The second section, the Addendum, contains precise descriptions of yoga asana sequences that stimulate this same mystical ascending energy (Kundalini). On top of this, you will be able to see Kirlian photos that show how the energy of Kundalini moves though the chakras (psycho-energetic centers) and how it affects them by modifying their colors and the body’s aura shape and size.
In my heart I hope that anyone who comes across these teachings is blessed with the right perspective to make appropriate use of such practices. To do so, we must appreciate the essence of spiritual practice.
There are many ways of practice, many flowing rivers rushing to the same ocean. Yet practice is of no use unless it is done with right understanding. Remember, it is the essence that matters, and that which is the essence is the simplest thing. At the beginning, we go through life living from moment to moment. We develop personalities through our judgment of ourselves, others and the environment we find ourselves in. We construct a series of habitual patterns based on what we like and what we don’t like. In this way, we end up running after gratification and fleeing from discomfort. We need our memory to do this; without memory, we would not be able to judge based on past experiences. So we create a mental map filled with things to avoid and other things to desire, and the right paths to reach them.

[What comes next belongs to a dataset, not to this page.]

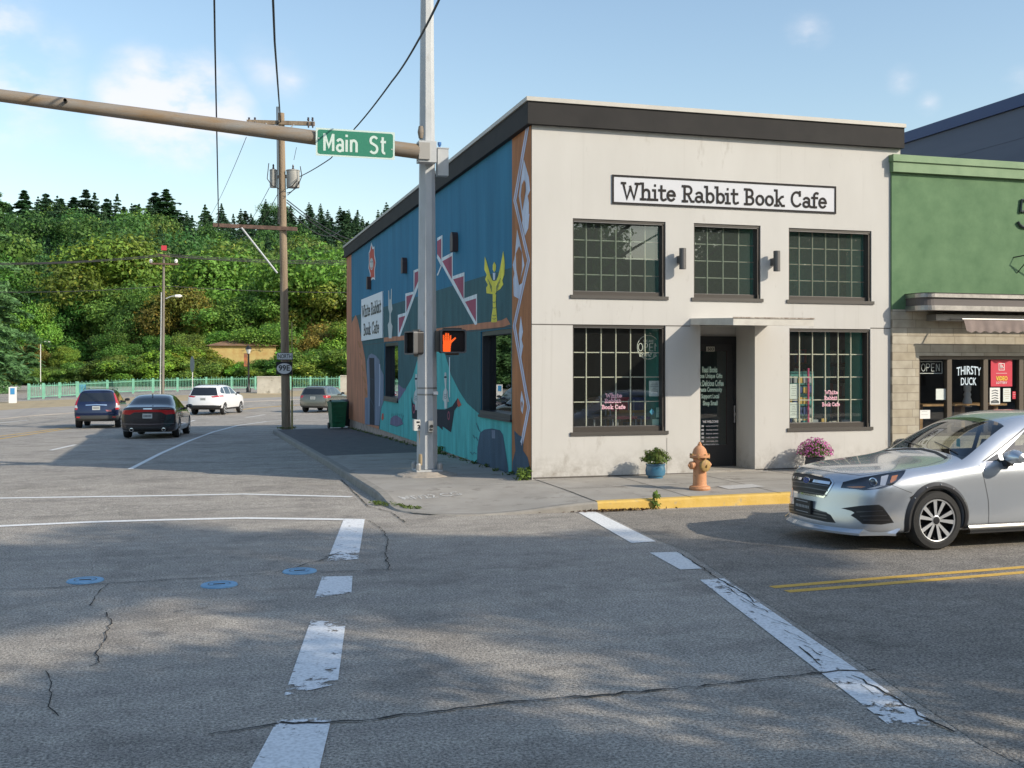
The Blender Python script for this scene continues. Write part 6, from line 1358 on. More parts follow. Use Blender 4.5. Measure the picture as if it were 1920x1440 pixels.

Life seems simple, and unhappiness is easy to keep at bay, according to the map. But somehow we find ourselves immersed in suffering. Pleasures never seem to last as long as we would like them to. So the habitual reaction is to run after more gratification, and we have the perfect habit map to do this. We repeat, redo, and repeat over and over again. We end up living our life going from expectation to expectation, reaction to reaction. Is there an end to this?